• Given instruction: Gather every line that includes the word "scene", please.

** begin **

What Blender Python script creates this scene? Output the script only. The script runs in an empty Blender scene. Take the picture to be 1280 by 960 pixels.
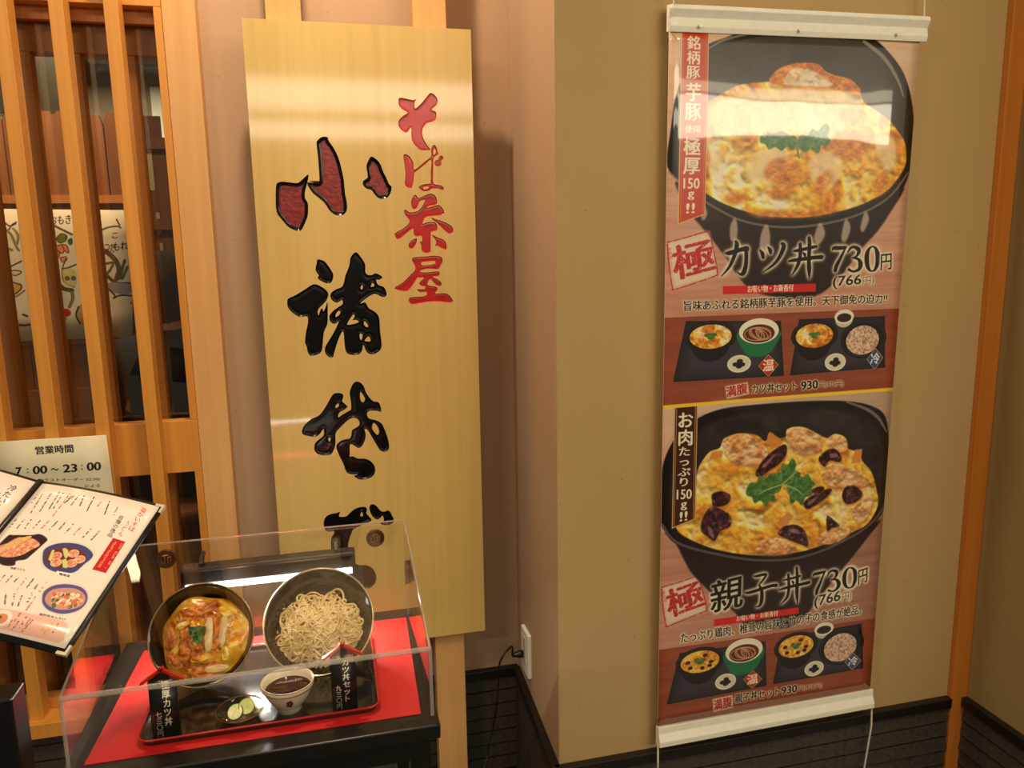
import bpy, bmesh, math, random
import numpy as np
from mathutils import Vector, Matrix
random.seed(7); RNG=np.random.default_rng(7)
SC=bpy.context.scene; COL=SC.collection
# ------------------------------------------------------------------ camera
CR=(0.971501,-0.236476,-0.016265);CU=(0.056200,0.163134,0.985002);CF=(0.230276,0.957845,-0.171774);FPX=957.65
cd=bpy.data.cameras.new('camera'); cam=bpy.data.objects.new('camera',cd); COL.objects.link(cam)
cam.matrix_world=Matrix(((CR[0],CU[0],-CF[0],0),(CR[1],CU[1],-CF[1],0),(CR[2],CU[2],-CF[2],1.5),(0,0,0,1)))
cd.sensor_width=36; cd.lens=FPX/1280*36; cd.clip_start=.02; SC.camera=cam
# ------------------------------------------------------------------ world, light, exposure
W=bpy.data.worlds.new('world'); SC.world=W; W.use_nodes=True
W.node_tree.nodes['Background'].inputs[0].default_value=(1,.80,.55,1); W.node_tree.nodes['Background'].inputs[1].default_value=.10
SC.view_settings.view_transform='Standard'; SC.view_settings.look='None'; SC.view_settings.exposure=0.72; SC.view_settings.gamma=1
def area(name,loc,size,power,col,aim=(0,0,-1),sy=None,spread=180):
    l=bpy.data.lights.new(name,'AREA'); l.energy=power; l.color=col; l.size=size; l.spread=math.radians(spread)
    if sy: l.shape='RECTANGLE'; l.size_y=sy
    o=bpy.data.objects.new(name,l); COL.objects.link(o); o.location=loc
    o.rotation_euler=Vector(aim).to_track_quat('-Z','Y').to_euler(); return o
# ceiling downlight just in front of the sign, corridor ceiling lights, lit shop fascia across the corridor
area('sign_downlight',(-.05,1.50,2.78),.07,10,(1,.75,.52))
area('corridor_light',(1.1,-.2,2.75),.6,13,(1,.80,.50),sy=.6)
area('corridor_light',(-1.0,.2,2.75),.5,13,(1,.76,.48),sy=.5)
area('opposite_fascia',(.5,-3.6,2.57),3.4,8,(1,.88,.66),(0,1,0),sy=.14); area('opposite_fascia',(4.35,-3.6,2.635),4.2,40,(1,.88,.66),(0,1,0),sy=.40)
area('opposite_fascia',(.5,-3.6,2.87),3.4,14,(1,.88,.64),(0,1,0),sy=.26); area('opposite_fascia',(4.35,-3.6,2.92),4.2,5,(1,.86,.60),(0,1,0),sy=.12)
area('dining_light',(-1.0,2.75,2.5),.5,12,(1,.74,.45),sy=.5)
area('dining_light',(-1.2,4.4,2.5),.8,14,(1,.86,.62),sy=.8)
# ------------------------------------------------------------------ materials
def nmat(name):
    m=bpy.data.materials.new(name); m.use_nodes=True; nt=m.node_tree
    return m,nt,nt.nodes['Principled BSDF']
def N(nt,t,**k):
    n=nt.nodes.new(t)
    for a,b in k.items():
        if isinstance(b,tuple) or a in n.inputs: n.inputs[a].default_value=b
        else: setattr(n,a,b)
    return n
def lin(c): return tuple(((v/255)/12.92 if v<=10 else ((v/255+.055)/1.055)**2.4) for v in c)+(1,)
def plain(name,c,rough=.5,metal=0,spec=.5,coat=0,var=.04,scale=60,bump=0):
    m,nt,b=nmat(name)
    tc=N(nt,'ShaderNodeTexCoord'); no=N(nt,'ShaderNodeTexNoise'); no.inputs['Scale'].default_value=scale; no.inputs['Detail'].default_value=4
    nt.links.new(tc.outputs['Object'],no.inputs['Vector'])
    r=N(nt,'ShaderNodeValToRGB'); L=lin(c)
    r.color_ramp.elements[0].position=.3; r.color_ramp.elements[1].position=.7
    r.color_ramp.elements[0].color=tuple(v*(1-var) for v in L[:3])+(1,); r.color_ramp.elements[1].color=tuple(min(1,v*(1+var)) for v in L[:3])+(1,)
    nt.links.new(no.outputs['Fac'],r.inputs['Fac']); nt.links.new(r.outputs[0],b.inputs['Base Color'])
    b.inputs['Roughness'].default_value=rough; b.inputs['Metallic'].default_value=metal; b.inputs['Specular IOR Level'].default_value=spec
    b.inputs['Coat Weight'].default_value=coat; b.inputs['Coat Roughness'].default_value=.08
    if bump:
        bp=N(nt,'ShaderNodeBump'); bp.inputs['Strength'].default_value=bump; bp.inputs['Distance'].default_value=.002
        nt.links.new(no.outputs['Fac'],bp.inputs['Height']); nt.links.new(bp.outputs[0],b.inputs['Normal'])
    return m
def wood(name,c1,c2,rough=.45,stretch=(55,55,1.6),spec=.4,coat=0,ring=0,bump=.05):
    m,nt,b=nmat(name)
    tc=N(nt,'ShaderNodeTexCoord'); mp=N(nt,'ShaderNodeMapping'); mp.inputs['Scale'].default_value=stretch
    nt.links.new(tc.outputs['Object'],mp.inputs[0])
    no=N(nt,'ShaderNodeTexNoise'); no.inputs['Scale'].default_value=1; no.inputs['Detail'].default_value=5; no.inputs['Distortion'].default_value=.3
    nt.links.new(mp.outputs[0],no.inputs['Vector'])
    fac=no.outputs['Fac']
    if ring:
        mp2=N(nt,'ShaderNodeMapping'); mp2.inputs['Scale'].default_value=(1,1,.09); mp2.inputs['Location'].default_value=(-.19,0,.0)
        nt.links.new(tc.outputs['Object'],mp2.inputs[0])
        wv=N(nt,'ShaderNodeTexWave'); wv.wave_type='RINGS'; wv.rings_direction='SPHERICAL'; wv.inputs['Scale'].default_value=ring; wv.inputs['Distortion'].default_value=1.2; wv.inputs['Detail'].default_value=2; wv.inputs['Detail Scale'].default_value=3
        nt.links.new(mp2.outputs[0],wv.inputs[0])
        mx=N(nt,'ShaderNodeMix'); mx.data_type='FLOAT'; mx.inputs[0].default_value=.28
        nt.links.new(no.outputs['Fac'],mx.inputs[2]); nt.links.new(wv.outputs['Fac'],mx.inputs[3]); fac=mx.outputs[0]
    r=N(nt,'ShaderNodeValToRGB'); r.color_ramp.elements[0].position=.25; r.color_ramp.elements[1].position=.75
    r.color_ramp.elements[0].color=lin(c1); r.color_ramp.elements[1].color=lin(c2)
    nt.links.new(fac,r.inputs['Fac']); nt.links.new(r.outputs[0],b.inputs['Base Color'])
    b.inputs['Roughness'].default_value=rough; b.inputs['Specular IOR Level'].default_value=spec; b.inputs['Coat Weight'].default_value=coat; b.inputs['Coat Roughness'].default_value=.07
    bp=N(nt,'ShaderNodeBump'); bp.inputs['Strength'].default_value=bump; bp.inputs['Distance'].default_value=.001
    nt.links.new(no.outputs['Fac'],bp.inputs['Height']); nt.links.new(bp.outputs[0],b.inputs['Normal'])
    return m
def glass(name,tint=(1,1,1,1),ior=1.45,rough=0.0,gain=1.0):
    m=bpy.data.materials.new(name); m.use_nodes=True; nt=m.node_tree; nt.nodes.remove(nt.nodes['Principled BSDF'])
    out=nt.nodes['Material Output']; tr=N(nt,'ShaderNodeBsdfTransparent'); tr.inputs[0].default_value=tint
    gl=N(nt,'ShaderNodeBsdfGlossy'); gl.inputs['Roughness'].default_value=rough
    lw=N(nt,'ShaderNodeLayerWeight'); lw.inputs[0].default_value=.5; f0=((ior-1)/(ior+1))**2
    pw=N(nt,'ShaderNodeMath',operation='POWER'); pw.inputs[1].default_value=5; nt.links.new(lw.outputs['Facing'],pw.inputs[0])
    fr=N(nt,'ShaderNodeMath',operation='MULTIPLY_ADD'); fr.inputs[1].default_value=1-f0; fr.inputs[2].default_value=f0; nt.links.new(pw.outputs[0],fr.inputs[0])
    mu=N(nt,'ShaderNodeMath',operation='MULTIPLY'); mu.inputs[1].default_value=gain; mu.use_clamp=True
    mx=N(nt,'ShaderNodeMixShader'); nt.links.new(fr.outputs[0],mu.inputs[0]); nt.links.new(mu.outputs[0],mx.inputs[0]); nt.links.new(tr.outputs[0],mx.inputs[1]); nt.links.new(gl.outputs[0],mx.inputs[2])
    nt.links.new(mx.outputs[0],out.inputs[0]); return m
def emit(name,c,s):
    m,nt,b=nmat(name); b.inputs['Base Color'].default_value=c; b.inputs['Emission Color'].default_value=c; b.inputs['Emission Strength'].default_value=s; return m
def plaster(name,c):
    m,nt,b=nmat(name)
    tc=N(nt,'ShaderNodeTexCoord'); n1=N(nt,'ShaderNodeTexNoise'); n1.inputs['Scale'].default_value=320; n1.inputs['Detail'].default_value=5
    n2=N(nt,'ShaderNodeTexNoise'); n2.inputs['Scale'].default_value=5; n2.inputs['Detail'].default_value=3
    vo=N(nt,'ShaderNodeTexVoronoi'); vo.inputs['Scale'].default_value=24
    for n in (n1,n2,vo): nt.links.new(tc.outputs['Object'],n.inputs['Vector'])
    r=N(nt,'ShaderNodeValToRGB'); L=lin(c); r.color_ramp.elements[0].color=tuple(v*.84 for v in L[:3])+(1,); r.color_ramp.elements[1].color=tuple(v*1.13 for v in L[:3])+(1,)
    mx=N(nt,'ShaderNodeMix'); mx.data_type='FLOAT'; mx.inputs[0].default_value=.4
    nt.links.new(n1.outputs['Fac'],mx.inputs[2]); nt.links.new(n2.outputs['Fac'],mx.inputs[3])
    nt.links.new(mx.outputs[0],r.inputs[0])
    pit=N(nt,'ShaderNodeValToRGB'); pit.color_ramp.elements[0].position=.02; pit.color_ramp.elements[1].position=.06; pit.color_ramp.elements[0].color=(.6,.6,.6,1)
    nt.links.new(vo.outputs['Distance'],pit.inputs[0])
    mm=N(nt,'ShaderNodeMix'); mm.data_type='RGBA'; mm.blend_type='MULTIPLY'; mm.inputs[0].default_value=1
    nt.links.new(r.outputs[0],mm.inputs[6]); nt.links.new(pit.outputs[0],mm.inputs[7]); nt.links.new(mm.outputs[2],b.inputs['Base Color'])
    b.inputs['Roughness'].default_value=.9; b.inputs['Specular IOR Level'].default_value=.15
    bp=N(nt,'ShaderNodeBump'); bp.inputs['Strength'].default_value=.35; bp.inputs['Distance'].default_value=.0012
    nt.links.new(n1.outputs['Fac'],bp.inputs['Height']); nt.links.new(bp.outputs[0],b.inputs['Normal']); return m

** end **

• Exercise solution:
What Blender Python script creates this scene? Output the script only. The script runs in an empty Blender scene. Take the picture to be 1280 by 960 pixels.
SC=bpy.context.scene; COL=SC.collection